Today was Waitangi Day in New Zealand, a public holiday. Since we haven't had our usual annual Mozilla office excursion, several people from the Mozilla office decided to go to Motuihe Island for the day with families/partners. Motuihe is a fairly small island between Waiheke Island and Auckland, recently cleared of predators and subject to a large reforestation and native bird repopulation project. In particular, little spotted kiwi have been reintroduced. This means I can see, from my desk, a place where kiwi live in the wild :-).

It's a short ferry ride from the city --- about 30 minutes --- but the ferry doesn't run most of the year; after this weekend it won't run again until December. (I've been to Motuihe lots of times but in the past, always on my parents' boat.) The weather today wasn't as good as forecast --- very windy, lots of cloud, and a spot of rain. Nevertheless I think we all had a good time. We walked around almost the whole island in a few hours, having a picnic lunch along the way at one of the smaller beaches (Calypso Bay). Then we walked on Ocean Beach a bit --- a very pleasant beach, generally, although today it was a bit wild with the wind blowing in hard. A few of us went for a swim, which was surprisingly fun, since the water was warm and the waves made it interesting. Auckland has also been experiencing a sequence of very high tides and the high tide today was no exception, which made it fun for the kids swinging on rope swings over the water.

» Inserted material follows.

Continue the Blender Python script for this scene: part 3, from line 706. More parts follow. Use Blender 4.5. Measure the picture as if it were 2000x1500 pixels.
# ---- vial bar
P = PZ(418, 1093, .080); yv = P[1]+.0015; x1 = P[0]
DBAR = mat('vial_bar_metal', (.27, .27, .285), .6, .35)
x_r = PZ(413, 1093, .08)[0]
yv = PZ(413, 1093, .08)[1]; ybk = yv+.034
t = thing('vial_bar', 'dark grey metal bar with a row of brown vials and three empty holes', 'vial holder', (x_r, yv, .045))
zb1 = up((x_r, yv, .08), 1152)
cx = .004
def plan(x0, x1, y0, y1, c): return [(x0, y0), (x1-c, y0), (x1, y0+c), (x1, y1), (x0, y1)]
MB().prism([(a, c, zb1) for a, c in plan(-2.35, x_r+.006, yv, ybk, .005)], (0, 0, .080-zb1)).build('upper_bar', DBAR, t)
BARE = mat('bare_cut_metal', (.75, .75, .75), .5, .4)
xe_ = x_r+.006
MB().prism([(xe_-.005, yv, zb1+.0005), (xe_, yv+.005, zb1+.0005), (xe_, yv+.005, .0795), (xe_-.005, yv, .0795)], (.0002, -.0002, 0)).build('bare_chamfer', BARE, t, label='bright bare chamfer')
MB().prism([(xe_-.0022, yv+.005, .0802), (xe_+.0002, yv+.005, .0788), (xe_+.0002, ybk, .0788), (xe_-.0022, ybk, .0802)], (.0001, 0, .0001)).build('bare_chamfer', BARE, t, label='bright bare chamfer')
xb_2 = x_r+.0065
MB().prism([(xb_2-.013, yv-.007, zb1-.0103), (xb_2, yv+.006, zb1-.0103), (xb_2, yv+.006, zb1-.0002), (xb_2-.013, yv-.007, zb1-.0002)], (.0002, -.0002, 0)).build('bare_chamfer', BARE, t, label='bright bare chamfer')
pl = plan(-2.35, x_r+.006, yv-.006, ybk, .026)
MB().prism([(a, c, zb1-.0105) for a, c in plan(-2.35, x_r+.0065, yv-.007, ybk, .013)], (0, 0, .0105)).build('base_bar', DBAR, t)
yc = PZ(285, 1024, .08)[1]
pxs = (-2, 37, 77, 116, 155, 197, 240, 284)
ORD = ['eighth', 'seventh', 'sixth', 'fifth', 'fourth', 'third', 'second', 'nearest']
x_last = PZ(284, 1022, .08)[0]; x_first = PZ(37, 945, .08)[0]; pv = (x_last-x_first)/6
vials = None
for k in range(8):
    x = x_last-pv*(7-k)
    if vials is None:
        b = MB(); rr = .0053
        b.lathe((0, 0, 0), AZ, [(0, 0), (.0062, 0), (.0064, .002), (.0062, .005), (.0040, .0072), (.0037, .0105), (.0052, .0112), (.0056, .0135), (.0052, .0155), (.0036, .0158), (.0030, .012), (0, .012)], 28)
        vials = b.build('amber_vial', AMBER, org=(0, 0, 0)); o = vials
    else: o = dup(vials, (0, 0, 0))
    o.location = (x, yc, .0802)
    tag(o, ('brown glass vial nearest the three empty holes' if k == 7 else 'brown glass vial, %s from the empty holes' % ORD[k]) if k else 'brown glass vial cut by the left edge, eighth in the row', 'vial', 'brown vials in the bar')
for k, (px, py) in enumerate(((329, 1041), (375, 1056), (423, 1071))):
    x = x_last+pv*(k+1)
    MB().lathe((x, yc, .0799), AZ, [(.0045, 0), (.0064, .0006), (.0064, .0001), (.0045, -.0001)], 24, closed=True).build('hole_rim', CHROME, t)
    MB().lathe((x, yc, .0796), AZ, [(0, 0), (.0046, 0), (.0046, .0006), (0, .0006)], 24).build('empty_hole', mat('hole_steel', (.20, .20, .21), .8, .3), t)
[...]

Definitely worth doing if you're an Aucklander and haven't been there before. You can camp overnight on the island, and it's interesting to learn about the history of the island (which includes quarantine station and WW1 POW camp, which hosted the famous Count Felix von Luckner --- a most extraordinary man.)

Thursday, 6 February 2014

Camels

The NZ Herald published a story (reprinted from the Daily Mail) about lack of evidence for camel domestication in the pre-1000BC Levant casting doubt on Biblical references to Abraham and his family using camels before that time. The report seems a bit off to me for a couple of reasons... Contrary to the implication of the article, this isn't by any means a new issue. People have been arguing about this precise question for over fifty years, albeit with a little less archeological data. (See this for example.) Secondly, the obvious rejoinder is that Abraham wasn't actually from the Levant; according to the Biblical narrative he was from Mesopotamia --- where camels appear to have been domesticated much earlier --- and travelled to what is now Israel, bringing his (considerable) household and possessions with him. It would have made complete sense for him to bring some camels with him for the journey, and for that small herd to be maintained and handed down for at least a few generations.

I admit it's a bit foolish to try to analyze data that's passed through the filters of press release and newspaper publication.